A Perfect Lent?


This is our last week immersed in the Sermon on the Mount in Matthew 5. In it Jesus offers a theological foundation both for what he has done so far, and what he will say and do for the rest of the gospel With Lent just around the corner it is good to hear Jesus invitation to imagine an entirely different world from the one they were looking out on, and from what we experience. A world where the measure of who is deemed important, notable, eminent and influential was not the rich, the powerful, the high born; but the wretched, despised, and the meek. The rest of the sermon and the gospel are about this and our role in this world being realised.
One of the problems with reading something in a translation from its original language, like the bible, is that words do not always translate easily across languages, and the words chosen do not have the same meaning in the original language as it does for us.  This week we have– “perfect.” We are told to be perfect as our Father in heaven is perfect. We often hear and read this as needing to be without fault, flawless, heavenly, divine. And we think “I can’t be that” and we read on thinking this is all out of reach.

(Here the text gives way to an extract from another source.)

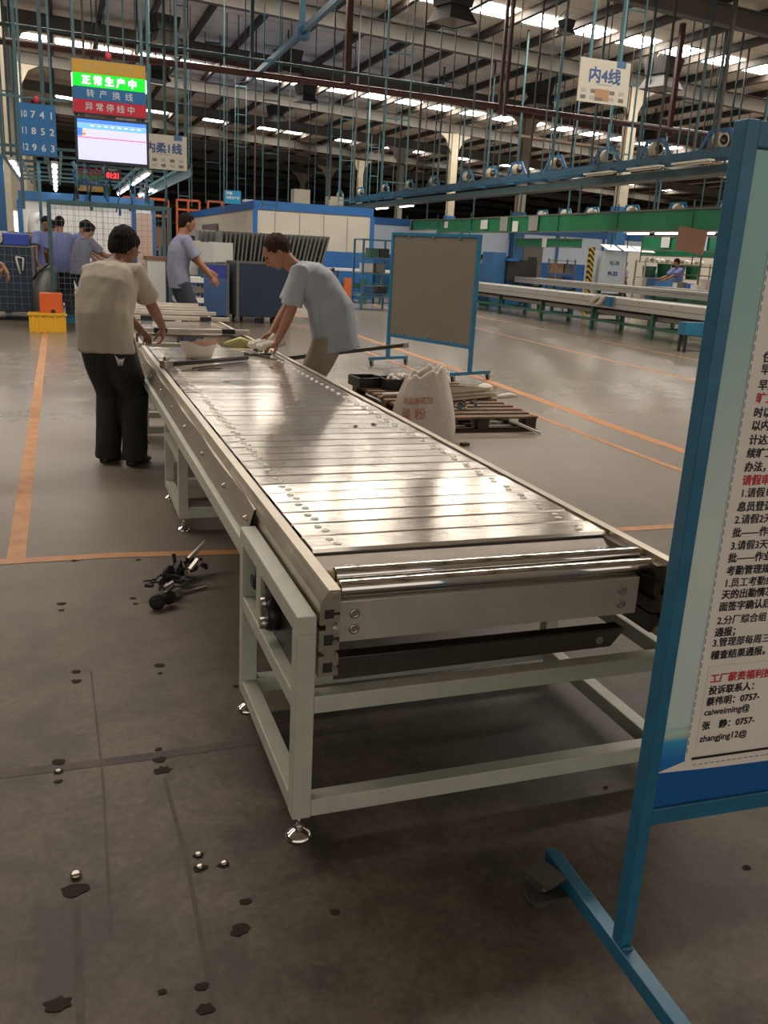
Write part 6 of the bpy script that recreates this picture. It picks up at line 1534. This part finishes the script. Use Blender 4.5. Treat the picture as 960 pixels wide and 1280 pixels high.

But in the Greek the word used more often means “mature, complete, grown up, ripe”.  Being perfect is not being flawless, but mature, complete – being all that we might be. What does that look like? That is what the Sermon on the Mount is all about. When we live the kind of generosity, mercy, compassion, love for all Jesus is talking about in the teaching up to this point we are perfect. We will never be flawless, and we are not being asked to be. We are instead asked to be an image of God’s compassion (righteousness).
May God’s desire for us to grow in compassion, working for a world where all thrive, especially the poor and meek, shape our journey into Lent.